Così non era e quei prestiti in sofferenza si sono tradotti in perdite. Oltre 750 milioni sono nel periodo 2012-metà del 2013. Un buco record che ha portato il capitale di base della banca al 4,3%, la metà di quanto richiesto dai regolatori per assicurare stabilità all'istituto. Storia analoga per la Carife, la Cassa di Ferrara che ha visto i suoi ex vertici operativi avventurarsi in investimenti immobiliari fuori dal territorio estense. Due sole inziative fallite che hanno prostrato i bilanci dell'istituto. Anche a Spoleto la gestione allegra dell'istituto ha portato la Banca d'Italia a intervenire con la messa in amministrazione straordinaria.

Di vecchia data (risale all'aprile del 2012) è il provvedimento che ha portato i commissari alla guida di Tercas la Cassa di risparmio di Teramo. Sembrava che la banca disastrata teramese interessasse al Credito Valtellinese che alla fine dopo aver studiato a lungo il dossier di una possibile aggregazione ha gettato la spugna. Il tema per tutte è non solo fare piazza pulita dei disastri delle gestioni ordinarie, ma in molti casi trovare nuovi capitali per ripristinare i ratio patrimoniali. E' la strada perseguita con insuccesso a Jesi dove occorreva trovare nuovi investitori disposti a entrare nel capitale della banca con almeno 400 milioni di risorse fresche.

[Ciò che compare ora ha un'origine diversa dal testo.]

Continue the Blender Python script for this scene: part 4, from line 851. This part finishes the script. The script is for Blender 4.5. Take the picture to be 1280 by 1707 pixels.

Non si sono trovati e alla fine il commissariamento è parso inevitabile. L'altra possibilità è quella dopo aver pulito i bilanci di trovare una banca più grande in grado di salvare gli istituti sotto tutela. Ma anche questa appare un via poco praticabile. Il sistema bancario italiano deve razionalizzare le reti, chiudere gli sportelli in eccesso e farsi carico di nuove grane non appassiona nessuna delle grandi banche italiane. Ma anche la strada dei nuovi capitali è di difficile percorribilità. Chi si arrischia a entrare in banche la cui redditività è sottozero e che necessitano di tagli e ristrutturazioni per rimettersi in sesto? Alla fine il conto lo pagheranno dipendenti e vecchi azionisti che pagheranno i dissesti provocati in passato da manager che in realtà piccole hanno spesso fatto il bello e cattivo tempo. Credito facile agli amici spesso fuori dal territorio in cui opera la banca senza essere sottoposti a controlli. Veri e propri dominus che indisturbati hanno mandato al tappeto le banche che guidavano. Loro di certo non pagheranno il conto.